Entre les vociférations d’un Guillaume Depardieu perdu dans un rôle statique et visiblement trop pauvre pour son immense talent (revoir Pola X), les doutes à peine crédibles d’un Jonathan Zaccaï amorphe pour ne pas dire endormi et la pesanteur d’une histoire qui tarde à prendre corps dans ses choix narratifs, le premier long métrage de Thomas Lilti n’absorbe ni notre attention, ni notre rétine avide de curiosité et de challenge. Pire, cet essai malhabile car emprunté dans son développement psychologique fluctuant constamment, fini par enfiler des généralités qui déstructurent l’origine même du récit. Nous avons alors l’impression d’assister à une impasse ; celle d’un cinéaste incapable de dépasser le cadre de la simple note d’intention.

Sans être un ratage formel – certaines scènes demeurent crédibles et convenablement retranscrites – Les Yeux Bandés nous plonge bien maladroitement dans l’intime du personnage principal sans réussir à nous (r)ouvrir ses fractures et nous dévoiler ses démons. Ce qui restait le point fort d’une intrigue se focalisant plus sur les choix et les doutes de ce chauffeur routier rangé bien décidé à sauver son frère d’adoption, est sacrifié sur l’autel d’un académisme anti-transgressif qui aligne des jeux de postures maladroits compris entre d’inutiles flash-back et de laborieuses métaphores. La tension est ainsi parasitée par d’improbables remises en question jamais vraiment justifiées, ni légitimées. Confondant ce qui doit être dit de ce qui doit être uniquement montré, le réalisateur mélange jeux intérieurs et ressentis physiques. Cette approximation d’écriture plombe un film qui se revendique des polars noirs hollywoodiens classiques mais qui sont, eux, dotés d’une force brutale bien plus expressive.

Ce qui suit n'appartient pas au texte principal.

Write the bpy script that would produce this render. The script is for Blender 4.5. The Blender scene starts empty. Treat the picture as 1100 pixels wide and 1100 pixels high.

Illustration sans relief Tourné en HD par un jeune réalisateur de 31 ans, ce film d’apprentissage ressemble bien malgré lui à un pseudo film d’auteur qui, par prétention d’écriture, refuse de se livrer corps et âme dans un chant noir et mordoré contant deux destins se retrouvant pour le pire. Cette fébrilité, mise sur le compte de la jeunesse, nous prive d’un film qui aurait concentré son drame autour de Théo et Martin, deux pièces maîtresses ici bien trop transparentes et insipides. L’enjeu se perd alors dans un retour aux sources assez primaire (voir la relation de Théo avec Alice) qui n’apporte rien à l’intrigue et laisse un goût d’inachevé. L’interaction de Théo avec un passé douloureux mais pourtant fondamental dans sa relation avec son frère d‘accusé, avec la géographie d’une ville du nord de la France et la douleur sourde tout comme vindicative des quelques familles victimes des agissements supposés de Martin, n’est pas libérée dans la froideur d’une stupeur (lorsque Théo apprend de quoi est accusé Martin), dans le constat d’une vérité et dans l’absurde réalité qui assaille inexorablement Théo. Comme nimbée d’une torpeur roublarde, les Yeux Bandés n’arrive pas à démarrer et reste bloqué dans l’illustration des failles de Théo et des faiblesses coupables de Martin. Il aurait fallu dynamiser le rôle de Théo revenant autant pour son frère que pour lui-même en spécifiant beaucoup plus l’exclusive d’une relation d’enfance capable de franchir les frontières de l’insupportable. Rien n’y fait. Nous voguons dans un marasme social convenu qui enferme Théo entre fatalisme et coup de colère. L’étude psychologique que l’on était en droit d’attendre est noyée par la réalisation trop fade et en retrait du cinéaste.

Admirateur de Chabrol, le réalisateur oublie la force d’une mise en scène qui ose déstructurer les âmes afin de faire ressortir dans un jeu d’imbrication complexe la part d’humanité et d’inhumanité qui nous traverse tous.